Task objective
Please return the full listing below without altering anything.

Data extract
——
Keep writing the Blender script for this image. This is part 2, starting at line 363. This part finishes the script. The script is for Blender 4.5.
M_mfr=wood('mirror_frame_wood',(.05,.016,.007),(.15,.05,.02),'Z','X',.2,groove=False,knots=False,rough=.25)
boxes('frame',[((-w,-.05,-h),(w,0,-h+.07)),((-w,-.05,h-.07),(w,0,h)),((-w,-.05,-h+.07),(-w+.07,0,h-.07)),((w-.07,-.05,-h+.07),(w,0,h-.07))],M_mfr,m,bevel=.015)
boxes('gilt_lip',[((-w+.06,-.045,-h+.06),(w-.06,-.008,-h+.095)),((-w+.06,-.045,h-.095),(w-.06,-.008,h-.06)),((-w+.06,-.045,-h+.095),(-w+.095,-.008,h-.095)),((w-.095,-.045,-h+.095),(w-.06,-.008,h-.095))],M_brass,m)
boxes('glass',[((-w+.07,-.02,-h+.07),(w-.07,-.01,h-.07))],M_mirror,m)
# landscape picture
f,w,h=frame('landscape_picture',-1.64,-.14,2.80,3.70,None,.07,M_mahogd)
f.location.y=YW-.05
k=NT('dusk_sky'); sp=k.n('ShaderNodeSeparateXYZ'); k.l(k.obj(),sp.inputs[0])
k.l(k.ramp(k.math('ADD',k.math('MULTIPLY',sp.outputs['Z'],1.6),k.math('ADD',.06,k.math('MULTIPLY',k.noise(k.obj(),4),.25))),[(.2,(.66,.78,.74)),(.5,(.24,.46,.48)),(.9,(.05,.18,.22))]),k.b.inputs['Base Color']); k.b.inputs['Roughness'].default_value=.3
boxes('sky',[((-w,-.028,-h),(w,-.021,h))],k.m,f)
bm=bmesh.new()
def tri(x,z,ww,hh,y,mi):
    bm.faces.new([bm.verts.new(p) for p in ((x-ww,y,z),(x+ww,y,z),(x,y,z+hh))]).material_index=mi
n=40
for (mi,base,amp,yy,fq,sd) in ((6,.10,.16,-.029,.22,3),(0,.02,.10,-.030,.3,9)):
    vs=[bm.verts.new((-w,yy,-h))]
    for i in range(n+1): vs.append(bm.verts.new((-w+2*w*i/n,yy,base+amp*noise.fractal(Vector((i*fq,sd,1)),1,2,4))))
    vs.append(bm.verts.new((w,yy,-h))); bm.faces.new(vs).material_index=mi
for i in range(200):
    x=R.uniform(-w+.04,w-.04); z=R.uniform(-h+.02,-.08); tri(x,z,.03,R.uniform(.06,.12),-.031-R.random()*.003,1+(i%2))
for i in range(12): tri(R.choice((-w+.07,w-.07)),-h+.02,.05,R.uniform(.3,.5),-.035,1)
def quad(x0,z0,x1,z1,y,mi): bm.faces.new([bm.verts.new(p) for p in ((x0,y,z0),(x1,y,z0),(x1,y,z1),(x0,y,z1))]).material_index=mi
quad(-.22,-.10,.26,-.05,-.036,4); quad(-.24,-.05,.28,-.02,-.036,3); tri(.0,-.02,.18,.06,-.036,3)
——
Output of the exercise
Keep writing the Blender script for this image. This is part 2, starting at line 363. This part finishes the script. The script is for Blender 4.5.
M_mfr=wood('mirror_frame_wood',(.05,.016,.007),(.15,.05,.02),'Z','X',.2,groove=False,knots=False,rough=.25)
boxes('frame',[((-w,-.05,-h),(w,0,-h+.07)),((-w,-.05,h-.07),(w,0,h)),((-w,-.05,-h+.07),(-w+.07,0,h-.07)),((w-.07,-.05,-h+.07),(w,0,h-.07))],M_mfr,m,bevel=.015)
boxes('gilt_lip',[((-w+.06,-.045,-h+.06),(w-.06,-.008,-h+.095)),((-w+.06,-.045,h-.095),(w-.06,-.008,h-.06)),((-w+.06,-.045,-h+.095),(-w+.095,-.008,h-.095)),((w-.095,-.045,-h+.095),(w-.06,-.008,h-.095))],M_brass,m)
boxes('glass',[((-w+.07,-.02,-h+.07),(w-.07,-.01,h-.07))],M_mirror,m)
# landscape picture
f,w,h=frame('landscape_picture',-1.64,-.14,2.80,3.70,None,.07,M_mahogd)
f.location.y=YW-.05
k=NT('dusk_sky'); sp=k.n('ShaderNodeSeparateXYZ'); k.l(k.obj(),sp.inputs[0])
k.l(k.ramp(k.math('ADD',k.math('MULTIPLY',sp.outputs['Z'],1.6),k.math('ADD',.06,k.math('MULTIPLY',k.noise(k.obj(),4),.25))),[(.2,(.66,.78,.74)),(.5,(.24,.46,.48)),(.9,(.05,.18,.22))]),k.b.inputs['Base Color']); k.b.inputs['Roughness'].default_value=.3
boxes('sky',[((-w,-.028,-h),(w,-.021,h))],k.m,f)
bm=bmesh.new()
def tri(x,z,ww,hh,y,mi):
    bm.faces.new([bm.verts.new(p) for p in ((x-ww,y,z),(x+ww,y,z),(x,y,z+hh))]).material_index=mi
n=40
for (mi,base,amp,yy,fq,sd) in ((6,.10,.16,-.029,.22,3),(0,.02,.10,-.030,.3,9)):
    vs=[bm.verts.new((-w,yy,-h))]
    for i in range(n+1): vs.append(bm.verts.new((-w+2*w*i/n,yy,base+amp*noise.fractal(Vector((i*fq,sd,1)),1,2,4))))
    vs.append(bm.verts.new((w,yy,-h))); bm.faces.new(vs).material_index=mi
for i in range(200):
    x=R.uniform(-w+.04,w-.04); z=R.uniform(-h+.02,-.08); tri(x,z,.03,R.uniform(.06,.12),-.031-R.random()*.003,1+(i%2))
for i in range(12): tri(R.choice((-w+.07,w-.07)),-h+.02,.05,R.uniform(.3,.5),-.035,1)
def quad(x0,z0,x1,z1,y,mi): bm.faces.new([bm.verts.new(p) for p in ((x0,y,z0),(x1,y,z0),(x1,y,z1),(x0,y,z1))]).material_index=mi
quad(-.22,-.10,.26,-.05,-.036,4); quad(-.24,-.05,.28,-.02,-.036,3); tri(.0,-.02,.18,.06,-.036,3)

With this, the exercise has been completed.